Daniel Hemel on Using Surveys to Help Distinguish Between Private Expression and Government Speech

How Do We Know What’s Government Speech? Ask the Listeners

The distinction between private expression and government speech is fundamental to First Amendment jurisprudence. As the Supreme Court has held repeatedly, the government must be viewpoint-neutral when it regulates private expression, but not when it engages in speech of its own. For example, a public school cannot prohibit students from expressing anti-war views, but the government is free to propagate its own messages in support of a war effort without any need to simultaneously promote pacifism. Yet despite the doctrinal significance of the distinction between private expression and government speech, the line that separates these two categories is often quite fuzzy. A private billboard is clearly private expression, and the Lincoln Memorial is paradigmatic government speech, but what about a temporary privately donated exhibit in a state capitol? Privately produced visitors’ guides at a state highway rest area? A state university name and logo on a student group’s T-shirt? These are a few of the scenarios federal courts have wrestled with in recent cases.

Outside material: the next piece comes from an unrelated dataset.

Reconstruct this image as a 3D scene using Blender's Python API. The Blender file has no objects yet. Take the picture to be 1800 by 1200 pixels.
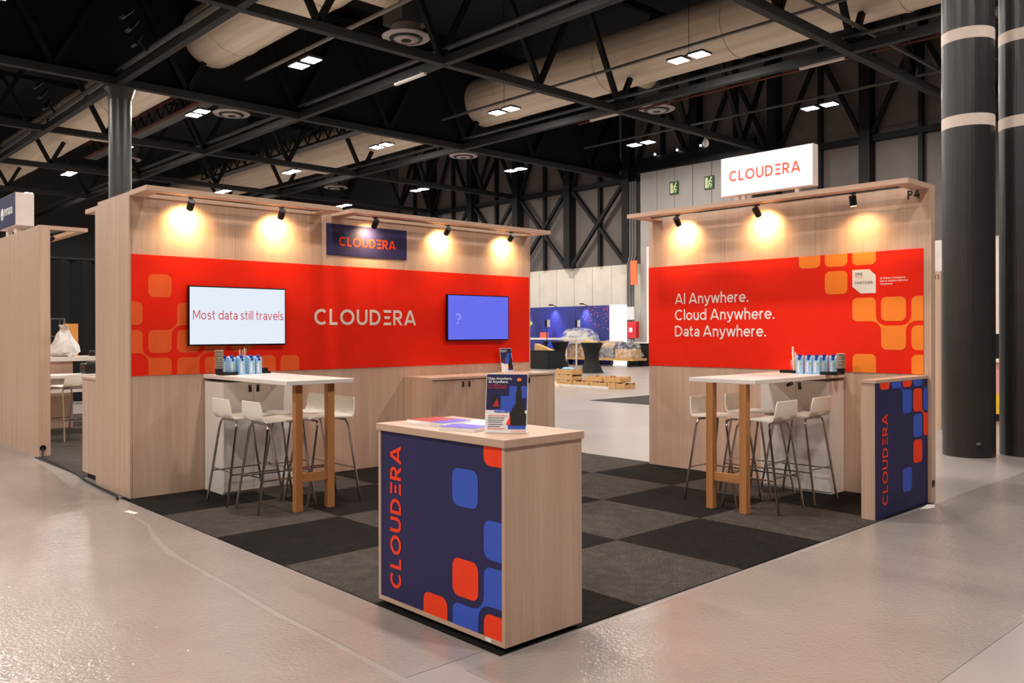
import bpy, math, random
from mathutils import Vector, Matrix
random.seed(7)
SC = bpy.context.scene
COL = SC.collection
PI = math.pi

# ------------------------------------------------------------------ camera
F, CY, YAW, ROLL = 1483.5, 583.97, math.radians(47.05), math.radians(-0.145)
fw = Vector((math.cos(YAW), math.sin(YAW), 0))
r0 = Vector((math.sin(YAW), -math.cos(YAW), 0))
u0 = Vector((0, 0, 1))
rr = r0*math.cos(ROLL) + u0*math.sin(ROLL)
uu = u0*math.cos(ROLL) - r0*math.sin(ROLL)
cam_d = bpy.data.cameras.new('camera')
cam_d.sensor_width = 36.0
cam_d.sensor_fit = 'HORIZONTAL'
cam_d.lens = 36.0*F/1800.0
cam_d.shift_y = (CY-600.0)/1800.0
cam_d.clip_start = 0.05
cam_d.clip_end = 300
cam = bpy.data.objects.new('camera', cam_d)
COL.objects.link(cam)
M = Matrix((rr, uu, -fw)).transposed().to_4x4()
M.translation = Vector((0, 0, 1.5))
cam.matrix_world = M
SC.camera = cam

# ------------------------------------------------------------------ world, exposure
W = bpy.data.worlds.new('hall_world')
SC.world = W
W.use_nodes = True
W.node_tree.nodes['Background'].inputs[0].default_value = (0.010, 0.010, 0.012, 1)
W.node_tree.nodes['Background'].inputs[1].default_value = 1.0
SC.view_settings.view_transform = 'Standard'
SC.view_settings.look = 'None'
SC.view_settings.exposure = 1.15
SC.view_settings.gamma = 1.0
SC.view_settings.use_curve_mapping = False
LED = 150.0          # radiance of the high-bay LED panels
SPOT_W = 16.0         # track spotlights

# ------------------------------------------------------------------ materials
def lin(c):
    return tuple(((v/255.0)/12.92 if v <= 10.31 else ((v/255.0+0.055)/1.055)**2.4) for v in c)
MATS = {}
def nm(name):
    m = bpy.data.materials.new(name)
    m.use_nodes = True
    MATS[name] = m
    nt = m.node_tree
    return m, nt, nt.nodes['Principled BSDF']
def coords(nt, scale=(1, 1, 1), rand=False):
    tc = nt.nodes.new('ShaderNodeTexCoord')
    mp = nt.nodes.new('ShaderNodeMapping')
    mp.inputs['Scale'].default_value = scale
    nt.links.new(tc.outputs['Object'], mp.inputs['Vector'])
    if rand:
        oi = nt.nodes.new('ShaderNodeObjectInfo')
        ml = nt.nodes.new('ShaderNodeMath'); ml.operation = 'MULTIPLY'; ml.inputs[1].default_value = 37.0
        nt.links.new(oi.outputs['Random'], ml.inputs[0])
        nt.links.new(ml.outputs[0], mp.inputs['Location'])
    return mp.outputs['Vector']
def noise(nt, vec, scale, detail=4, rough=0.55):
    n = nt.nodes.new('ShaderNodeTexNoise')
    n.inputs['Scale'].default_value = scale
    n.inputs['Detail'].default_value = detail
    n.inputs['Roughness'].default_value = rough
    nt.links.new(vec, n.inputs['Vector'])
    return n.outputs['Fac']
def ramp(nt, fac, stops):
    r = nt.nodes.new('ShaderNodeValToRGB')
    el = r.color_ramp.elements
    el[0].position, el[0].color = stops[0][0], (*stops[0][1], 1)
    el[1].position, el[1].color = stops[-1][0], (*stops[-1][1], 1)
    for p, c in stops[1:-1]:
        e = el.new(p); e.color = (*c, 1)
    nt.links.new(fac, r.inputs['Fac'])
    return r.outputs['Color']
def bump(nt, h, b, strength, dist=0.01):
    bp = nt.nodes.new('ShaderNodeBump')
    bp.inputs['Strength'].default_value = strength
    bp.inputs['Distance'].default_value = dist
    nt.links.new(h, bp.inputs['Height'])
    nt.links.new(bp.outputs['Normal'], b.inputs['Normal'])
def plain(name, rgb, rough=0.5, metal=0.0, var=0.06, scale=6.0, bmp=0.0, bscale=60.0, spec=0.5, raw=False):
    m, nt, b = nm(name)
    c = rgb if raw else lin(rgb)
    v = coords(nt)
    f = noise(nt, v, scale)
    col = ramp(nt, f, [(0.3, tuple(x*(1-var) for x in c)), (0.7, tuple(min(1, x*(1+var)) for x in c))])
    nt.links.new(col, b.inputs['Base Color'])
    b.inputs['Roughness'].default_value = rough
    b.inputs['Metallic'].default_value = metal
    b.inputs['Specular IOR Level'].default_value = spec
    if bmp > 0:
        bump(nt, noise(nt, v, bscale), b, bmp)
    return m
def wood(name, axis, dark, light, rough=0.45, fine=38.0, long=0.9):
    m, nt, b = nm(name)
    sc = [fine, fine, fine]; sc['xyz'.index(axis)] = long
    v = coords(nt, tuple(sc), True)
    f1 = noise(nt, v, 0.35, 5, 0.6)
    f2 = noise(nt, v, 2.2, 4, 0.6)
    mx = nt.nodes.new('ShaderNodeMix'); mx.data_type = 'FLOAT'; mx.inputs[0].default_value = 0.42
    nt.links.new(f1, mx.inputs[2]); nt.links.new(f2, mx.inputs[3])
    col = ramp(nt, mx.outputs[0], [(0.30, lin(dark)), (0.50, lin(tuple((a+c)/2 for a, c in zip(dark, light)))), (0.68, lin(light))])
    nt.links.new(col, b.inputs['Base Color'])
    b.inputs['Roughness'].default_value = rough
    b.inputs['Specular IOR Level'].default_value = 0.35
    return m
def emis(name, rgb, strength, raw=False):
    m, nt, b = nm(name)
    c = rgb if raw else lin(rgb)
    b.inputs['Base Color'].default_value = (0.02, 0.02, 0.02, 1)
    b.inputs['Emission Color'].default_value = (*c, 1)
    b.inputs['Emission Strength'].default_value = strength
    b.inputs['Roughness'].default_value = 0.4
    return m
D_, L_ = (191, 157, 135), (214, 184, 163)
wood('ash_z', 'z', D_, L_); wood('ash_x', 'x', D_, L_); wood('ash_y', 'y', D_, L_)
wood('oak_z', 'z', (170, 110, 62), (198, 140, 88), 0.5, 60, 1.2)
wood('oak_x', 'x', (170, 110, 62), (198, 140, 88), 0.5, 60, 1.2)
wood('oak_y', 'y', (170, 110, 62), (198, 140, 88), 0.5, 60, 1.2)
plain('red_print', (240, 36, 8), 0.6, var=0.03, bmp=0.03, bscale=300, spec=.2)
plain('orange_print', (240, 98, 44), 0.6, var=0.03, spec=.2)
plain('amber_print', (255, 138, 48), 0.6, var=0.03, spec=.2)
plain('navy_print', (46, 42, 86), 0.55, var=0.04, bmp=0.03, bscale=400, spec=.25)
plain('blue_print', (62, 92, 200), 0.55, var=0.03, spec=.25)
plain('flame_print', (252, 66, 28), 0.55, var=0.03, spec=.25)
plain('cream_print', (236, 226, 220), 0.6, var=0.02)
plain('white_print', (245, 243, 240), 0.6, var=0.02)
plain('black_print', (18, 16, 16), 0.6)
plain('grey_print', (70, 74, 84), 0.6)
plain('salmon_print', (238, 110, 90), 0.6)
plain('white_lam', (238, 232, 226), 0.35, var=0.015)
plain('white_shell', (248, 242, 230), 0.32, var=0.015)
plain('chrome', (200, 198, 196), 0.10, 1.0, var=0.02)
plain('black_leather', (16, 14, 13), 0.5)
plain('black_metal', (14, 14, 15), 0.42, 0.3)
plain('black_plastic', (10, 10, 11), 0.3)
plain('bezel', (8, 8, 10), 0.25)
plain('brass', (214, 200, 180), 0.25, 0.9)
plain('carton_blue', (150, 196, 232), 0.4, var=0.12, scale=30)
plain('carton_pale', (178, 208, 236), 0.4, var=0.05, scale=20)
plain('cap_blue', (16, 44, 150), 0.35)
plain('leaf_green', (150, 190, 60), 0.5)
plain('cup_rim', (236, 214, 186), 0.5)
plain('cup_body', (20, 18, 17), 0.5)
plain('stick_wood', (228, 200, 165), 0.6)
plain('column_paint', (44, 41, 41), 0.36, var=0.08, scale=3)
nt = MATS['column_paint'].node_tree
bump(nt, noise(nt, coords(nt, (9, 9, .25)), 3.0, 3), nt.nodes['Principled BSDF'], 0.35, 0.02)
plain('column_band', (222, 206, 196), 0.55)
plain('steel_dark', (28, 27, 28), 0.6, 0.0, var=0.12, spec=.2)
plain('steel_grey', (38, 36, 36), 0.6, 0.0, var=0.1, spec=.25)
plain('pipe_grey', (120, 118, 118), 0.35, 0.5)
plain('rust_red', (96, 30, 26), 0.5)
plain('ceiling_paint', (7, 7, 8), 0.9)
plain('curtain_black', (6, 6, 7), 0.95)
plain('drape_black', (9, 9, 9), 0.9, bmp=0.3, bscale=3)
plain('cladding', (100, 92, 89), 0.6, var=0.1, scale=1.2)
plain('door_grey', (162, 158, 155), 0.5, var=0.04, scale=2)
plain('concrete_panel', (222, 214, 202), 0.75, var=0.07, scale=1.4, bmp=0.1, bscale=8)
plain('hall_wall', (52, 50, 50), 0.8)
plain('fixture_grey', (70, 70, 72), 0.5)
plain('lens_grey', (196, 170, 166), 0.4)
plain('diffuser_ring', (176, 164, 162), 0.4)
plain('card', (204, 160, 106), 0.8, var=0.12, scale=9)
plain('card_dark', (168, 122, 74), 0.8, var=0.12, scale=9)
plain('wheel', (22, 22, 22), 0.6)
plain('sign_green', (36, 78, 44), 0.5)
plain('sign_pale', (210, 226, 170), 0.5)
plain('fire_red', (206, 22, 36), 0.4)
plain('box_grey', (205, 204, 202), 0.5)
plain('banner_orange', (246, 120, 70), 0.5)
plain('stage_blue', (44, 50, 128), 0.6, var=0.1, scale=0.8)
plain('pink_dot', (236, 110, 160), 0.6)
plain('magenta', (236, 60, 190), 0.5)
plain('stretch_black', (9, 9, 10), 0.75, bmp=0.1, bscale=14)
plain('paper', (246, 244, 242), 0.6)
plain('cover_red', (176, 40, 52), 0.35, var=0.25, scale=20)
plain('cover_violet', (86, 92, 236), 0.3, var=0.25, scale=16)
plain('pen', (70, 50, 40), 0.4)
plain('yellow_print', (248, 206, 40), 0.5)
plain('pinkish_print', (232, 170, 166), 0.5)
plain('pale_panel', (236, 224, 218), 0.5)
plain('bag_white', (226, 222, 220), 0.3, var=0.12, scale=18, bmp=0.6, bscale=16)
plain('orange_board', (222, 150, 70), 0.6, var=0.1)
plain('crate_blue', (22, 66, 190), 0.5)
plain('tube_white', (226, 220, 216), 0.5)
plain('cable_black', (12, 12, 12), 0.5)
emis('screen_white', (232, 242, 255), 0.42)
emis('screen_blue', (98, 108, 238), 0.43)
emis('screen_ghost', (140, 148, 246), 0.46)
emis('screen_red', (222, 24, 34), 0.36)
emis('lightbox_white', (250, 252, 255), 0.44)
emis('lightbox_red', (255, 80, 30), 0.48)
emis('stage_white', (255, 253, 250), 0.7)
emis('led', (255, 246, 236), LED)
emis('lamp_hot', (255, 196, 110), 14.0)
emis('pin_lamp', (255, 250, 240), 3.0)
emis('exit_glow', (190, 220, 60), .6)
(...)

To identify government speech in close cases, the Supreme Court has placed increasing emphasis on whether members of the public reasonably perceive the relevant expression to be private or government speech. As explained below, we think this turn toward public perception is a welcome development. But the Court has so far failed to develop a reliable method for determining how ordinary citizens distinguish between private and government messages.